The summer issue of the New York Review of Books had been sitting on the floor in front of the couch for a while (it's the Significant Other's fault; the paper came with the Salon subscription) until I finally picked it up this afternoon, looking for some "light" reading between my own book reviews. I was pleased by Geoffrey O'Brien's take on Fahrenheit 9/11, not only because of his critical reaction to the film, but also because, in the aftermath of Leon Wieseltier's body slam of Nicholson Baker in the Times, it was refreshing to see an essay that made a sustained political argument through close analysis of its presumptive subject, namely Michael Moore's film.

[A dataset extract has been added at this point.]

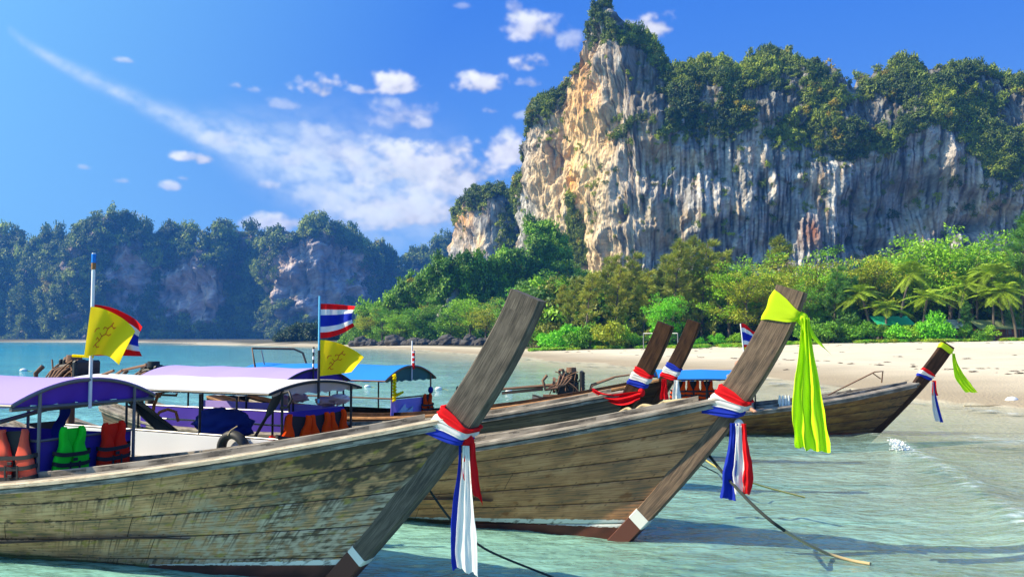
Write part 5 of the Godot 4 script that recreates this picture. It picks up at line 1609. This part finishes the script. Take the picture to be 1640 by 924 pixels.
	tricolour(f, Vector3(0.012, 0.90, 0), 0.40, 0.40, 0.12, 0.0, 0.03, 0.2)
	var y := Bag.new()
	for q in 2:
		y.grid(25, 15, func(u, v): return [Vector3(0.52 * u * (1.0 - 0.25 * v * u), 0.48 - 0.20 * u * u * (1.0 - v) - 0.42 * v + 0.05 * u * v, 0.05 * sin(u * 6.0 + v * 2.0) * u + 0.004 * q), Vector2(u, v)], q == 1)
	part("yellow_flag", y.mesh(), M.emblem, f)

func fit_c(c: Dictionary) -> void:
	var o: Node3D = c.node
	canopy(c, -4.3, -7.4, 0.78, 1.24, 0.20, 0.62, M.lilac, M.purple, M.black_metal)
	pipe(o, "side_rail", [Vector3(-4.3, 0.84, 0.62), Vector3(-7.4, 0.84, 0.62)], 0.016, M.steel)
	side_sheet(o, "side_curtain", Vector3(-4.3, 0.83, 0.66), Vector3(-7.4, 0.83, 0.66), 0.34, M.purple, 8.0)
	side_sheet(o, "side_curtain", Vector3(-4.3, 0.84, -0.64), Vector3(-7.4, 0.84, -0.64), 0.34, M.lilac, 8.0)
	side_sheet(o, "front_curtain", Vector3(-4.28, 0.84, -0.62), Vector3(-4.28, 0.84, 0.66), 0.5, M.purple, 3.0)
	var pn := Bag.new()
	pn.box(Transform3D(Basis.IDENTITY, Vector3(-4.24, 0.50, 0.02)), Vector3(0.02, 0.34, 1.16), 0.006)
	part("grey_panel", pn.mesh(), M.grey_panel, o)
	for k in 2:
		var t := thing("folded_life_jacket", "faded pale pink life jacket folded over the far rail, %s of two" % ["left", "right"][k], "life jacket", Vector3.ZERO, 0.0, "life jackets hung on the boats")
		t.transform = o.transform * Transform3D(Basis.IDENTITY, Vector3(-5.35 + 0.85 * k, 0.93, -0.60))
		var fn := noise(740 + k, 1.0, 3)
		for h in [-1.0, 1.0]:
			var b := Bag.new()
			b.grid(25, 15, func(u, v):
				var d := Vector3(sin(PI * v) * cos(TAU * u), cos(PI * v), sin(PI * v) * sin(TAU * u))
				return Vector3(h * 0.13, 0.02 * h, 0) + d * Vector3(0.19, 0.075, 0.11) * (1.0 + 0.5 * fn.get_noise_3dv(d * 1.6 + Vector3(h, 0, 0))), true)
			part("float_panel", b.mesh(), M.vest_pink, t)
	engine(c, Vector3(-7.95, 1.06, 0.0), 0.0, "black engine showing above the white canopy roof", 1.6, 0.25, M.black_metal)
	var s := tri_wrap(c, "tied_scarf", "striped scarf on the left dark stem, loose red end trailing over the gunwale", 1.36, 0.26, 0.20, -0.02)
	var kn := knot_at(c, 1.30, 0.0)
	add_knot(s, kn + Vector3(-0.05, -0.05, 0.05), 0.045, M.red)
	var rd := Bag.new()
	for q in 2:
		rd.grid(25, 9, func(u, v): return kn + Vector3(-0.03 - 0.62 * u, -0.08 - 0.12 * sin(u * PI * 0.8) + (v - 0.5) * (0.10 + 0.05 * sin(u * 5.0)) + 0.12 * u, 0.14 + 0.03 * sin(v * 12.0 + u * 5.0) + 0.05 * u + 0.004 * q), q == 1)
	part("red_end", rd.mesh(), M.red, s)
	var f := flagpole(c, Vector3(-4.3, 1.42, 0.1), 0.36, 0.014, M.black_metal, "short black and white pole on the lilac canopy behind the yellow flag")
	for k in 3:
		var b := Bag.new()
		b.tube([Vector3(0, 0.06 + 0.11 * k, 0), Vector3(0, 0.11 + 0.11 * k, 0)], 0.0165)
		part("white_band", b.mesh(), M.white_plastic, f)

func fit_d(c: Dictionary) -> void:
	var o: Node3D = c.node
	canopy(c, -4.0, -7.6, 0.80, 1.17, 0.24, 0.62, M.canopy_blue, M.lining_green, M.rusty)
	pipe(o, "side_rail", [Vector3(-4.0, 0.86, 0.62), Vector3(-7.6, 0.86, 0.62)], 0.014, M.rusty)
	pipe(o, "front_rail", [Vector3(-4.0, 0.86, -0.62), Vector3(-4.0, 0.86, 0.62)], 0.014, M.rusty)
	side_sheet(o, "front_curtain", Vector3(-3.98, 0.84, -0.3), Vector3(-3.98, 0.84, 0.66), 0.4, M.lilac, 3.0)
	side_sheet(o, "front_curtain", Vector3(-3.99, 0.84, -0.62), Vector3(-3.99, 0.84, -0.28), 0.4, M.purple, 2.0)
	var fi := Bag.new()
	var out := [Vector2(-0.20, 0.0), Vector2(-0.08, 0.07), Vector2(0.02, 0.14), Vector2(0.04, 0.07), Vector2(0.18, 0.03), Vector2(0.27, 0.09), Vector2(0.25, 0.0), Vector2(0.28, -0.06), Vector2(0.16, -0.03), Vector2(-0.02, -0.08), Vector2(-0.05, -0.14), Vector2(-0.10, -0.07)]
	var mid := fi.vert(Vector3(-3.945, 0.62, 0.3))
	var ring := []
	for p in out: ring.append(fi.vert(Vector3(-3.945, 0.62 + p.y, 0.3 - p.x)))
	for k in ring.size(): fi.tri(mid, ring[k], ring[(k + 1) % ring.size()])
	part("fish_print", fi.mesh(), plain(0.55, 0.72, 0.80, 0.8), o)
	jacket(c, Vector3(-3.92, 0.90, -0.40), PI / 2, M.vest_orange, M.webbing, 0.03, 0.78, "small orange life jacket near the post wound with yellow cloth", 0.0)
	var yr := thing("yellow_rope", "yellow cloth wound down a post of the blue canopy", "rope", Vector3.ZERO)
	yr.transform = o.transform
	var yb := Bag.new()
	var pts := []
	for k in 60: pts.append(Vector3(-3.94, 1.28 - 0.46 * k / 59.0, 0.62) + Vector3(cos(k * 0.9), 0, sin(k * 0.9)) * 0.022)
	yb.tube(pts, 0.02, 0.02, 7)
	yb.tube([Vector3(-3.93, 0.92, 0.6), Vector3(-3.9, 0.95, 0.5), Vector3(-3.9, 0.97, 0.42)], 0.03, 0.02, 7)
	part("winding", yb.mesh(), M.yellow, yr)
	var kn := Bag.new()
	kn.ball(Transform3D(Basis.IDENTITY.scaled(Vector3(0.05, 0.07, 0.05)), Vector3(-4.0, 0.95, -0.62)))
	part("tied_rag", kn.mesh(), M.tarp_blue, o)
	pipe(o, "stern_frame", [Vector3(-7.3, 1.3, 0.5), Vector3(-7.4, 1.72, 0.5), Vector3(-7.1, 1.70, -0.35), Vector3(-7.0, 1.62, -0.5), Vector3(-6.9, 1.3, -0.55)], 0.022, M.rusty)
	pipe(o, "stern_frame_brace", [Vector3(-7.35, 1.68, 0.3), Vector3(-7.3, 1.35, 0.25)], 0.012, M.steel)
	var f := flagpole(c, Vector3(-4.0, 1.41, 0.0), 0.46, 0.012, M.white_plastic, "red and white striped pole on the blue canopy")
	var rb := Bag.new()
	rb.tube([Vector3(0.03, -0.05, 0), Vector3(0.03, 0.28, 0)], 0.024)
	part("red_sleeve", rb.mesh(), M.red, f)
	for k in 3:
		var b := Bag.new()
		b.tube([Vector3(0.03, 0.24 - 0.09 * k, 0), Vector3(0.03, 0.27 - 0.09 * k, 0)], 0.026)
		part("white_band", b.mesh(), M.white_plastic, f)
	var s := tri_wrap(c, "tied_scarf", "red, white and blue scarf on the right dark stem of the close pair", 1.34, 0.26, 0.22, -0.02, true)
	var kp := knot_at(c, 1.28, 0.0)
	part("red_tail", tail_mesh(kp + Vector3(-0.16, 0.02, 0.10), 0.32, 0.07, 0.10, 0.0, 1.0, 1.5, 0.02, Vector3(1, 0, 0), Vector3(0, 0, 0), 0.4), M.red, s)
	part("white_tail", tail_mesh(kp + Vector3(0.03, 0.0, 0.09), 0.36, 0.07, 0.12, 0.0, 1.0, 1.5, 0.02, Vector3(1, 0, 0), Vector3(0, 0, 0), 1.4), M.white, s)

func fit_e(c: Dictionary) -> void:
	var o: Node3D = c.node
	canopy(c, -2.6, -4.5, 0.62, 1.10, 0.16, 0.55, M.canopy_blue, M.canopy_blue, M.black_metal, 3)
	pipe(o, "side_rail", [Vector3(-2.6, 0.62, 0.55), Vector3(-5.2, 0.66, 0.58)], 0.02, M.black_metal)
	pipe(o, "bow_frame", [Vector3(-1.05, 0.78, 0.15), Vector3(-0.1, 1.24, 0.1), Vector3(0.08, 1.25, 0.05), Vector3(0.06, 1.02, 0.02)], 0.014, M.rusty)
	pipe(o, "bow_frame_brace", [Vector3(-0.15, 1.22, 0.1), Vector3(0.04, 1.10, 0.02)], 0.012, M.rusty)
	for k in 3:
		jacket(c, Vector3(-4.05 + 0.27 * k, 1.08, 0.35), 0.1 * k, M.vest_orange, M.webbing, 0.01, 0.82, "%s orange and black life jacket under the blue canopy nearest the beach" % ["left", "middle", "right"][k], 0.05 * (k - 1))
	engine(c, Vector3(-6.28, 0.86, 0.0), 0.0, "rusty open engine with a long propeller shaft, out over open water", 1.9, 0.16, M.rusty)
	var bag := thing("clear_plastic_bag", "clear plastic bag of bottles on the gunwale behind the lime sash", "bag", Vector3.ZERO)
	bag.transform = o.transform * Transform3D(Basis.IDENTITY, Vector3(-2.02, 0.60, 0.45))
	for k in 4:
		var bt := Bag.new()
		var bx := -0.09 + 0.06 * k
		bt.tube([Vector3(bx, -0.1, 0.02 * (k % 2)), Vector3(bx + 0.01, 0.1, 0), Vector3(bx + 0.012, 0.14, 0), Vector3(bx + 0.012, 0.19, 0)], 0.034, 0.016, 10)
		part("bottle", bt.mesh(), plain(0.62, 0.68, 0.68, 0.15), bag)
	for k in 7:
		var st := thing("driftwood_pole", "%s grey pole from the left in the stack on the beach boat's foredeck" % ORD[k], "pole", Vector3.ZERO, 0.0, "poles stacked on the foredeck")
		st.transform = o.transform
		var pb := Bag.new()
		rng.seed = 80 + k
		pb.tube([Vector3(-1.75 + 0.10 * k, 0.58 + rnd(0, 0.05), 0.5 - 0.1 * k), Vector3(-0.95 + 0.09 * k, 0.70 + 0.02 * k + rnd(0, 0.05), 0.1 - 0.08 * k + rnd(-0.2, 0.2))], 0.028, 0.02, 7)
		part("shaft", pb.mesh(), M.grey_wood, st)
	var s := tri_wrap(c, "tied_scarf", "small blue, white and red scarf on the stem of the boat nearest the beach", 1.10, 0.22, 0.14, -0.03)
	var kn := knot_at(c, 1.05, 0.0)
	part("white_tail", tail_mesh(kn + Vector3(0.02, 0.0, 0.08), 0.78, 0.07, 0.14, 0.0, 0.72, 2.0, 0.02, Vector3(1, 0, 0), Vector3(0.1, 0, 0), 0.5), M.white, s)
	part("blue_tail", tail_mesh(kn + Vector3(0.02, 0.0, 0.07), 0.80, 0.07, 0.14, 0.7, 1.1, 2.0, 0.02, Vector3(1, 0, 0), Vector3(0.1, 0, 0), 1.5), M.blue, s)
	part("red_tail", tail_mesh(kn + Vector3(0.05, 0.03, 0.07), 0.3, 0.07, 0.10, 0.0, 1.0, 1.4, 0.02, Vector3(1, 0, 0), Vector3(0.02, 0, 0), 0.2), M.red, s)
	var g := thing("lime_tassel", "small lime-green tassel on the stem of the boat nearest the beach", "sash", o.position, o.rotation.y)
	part("tied_loop", wrap_mesh(c, 1.64, 0.0, 1.0, 0.12, 0.11, 0.0, 0.012), M.neon, g)
	part("hanging_cloth", tail_mesh(knot_at(c, 1.62, 0.0) + Vector3(0.03, 0.0, 0.03), 0.78, 0.06, 0.24, 0.0, 1.0, 3.2, 0.02, Vector3(1, 0, 0), Vector3(0.34, 0, 0), 0.7), M.neon, g)
	var f := flagpole(c, Vector3(-2.65, 1.24, 0.0), 0.98, 0.012, M.white_plastic, "thin pole with a drooping striped flag in front of the beach trees")
	f.rotation.z = 0.10
	tricolour(f, Vector3(0.01, 0.98, 0), 0.30, 0.52, 0.3, 0.0, 0.26, 1.0)
	var y := Bag.new()
	for q in 2:
		y.grid(15, 11, func(u, v): return [Vector3(0.24 * u, 0.50 - 0.30 * v - 0.04 * u, 0.04 * sin(u * 6.0 + v * 2.0) * u + 0.004 * q), Vector2(u, v)], q == 1)
	part("yellow_flag", y.mesh(), M.yellow, f)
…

Now, I realize O'Brien had quite a bit more space to play with than Wieseltier, but that's no excuse for Wieseltier singularly failing to achieve a close reading of his assigned text or a genuinely thoughtful comparison of his assigned text to the author's previous works, two areas in which O'Brien's essay excels. And when O'Brien does address big-picture issues, they emerge from the assigned text in a much more organic fashion. If I were running the NYTBR, which I admit that I'm not, I'd hand every potential reviewer a copy of O'Brien's review and tell them, "Give me something like this, only one-third the length."

Or, in all fairness to the Book Review, I might send them to Barry Gewen's desk to discuss how he mentally organized and wrote his review of Gordon Wood's Ben Franklin bio, a swell article that I fear will be entirely overlooked thanks to Wieseltier's "scummy little book" antics.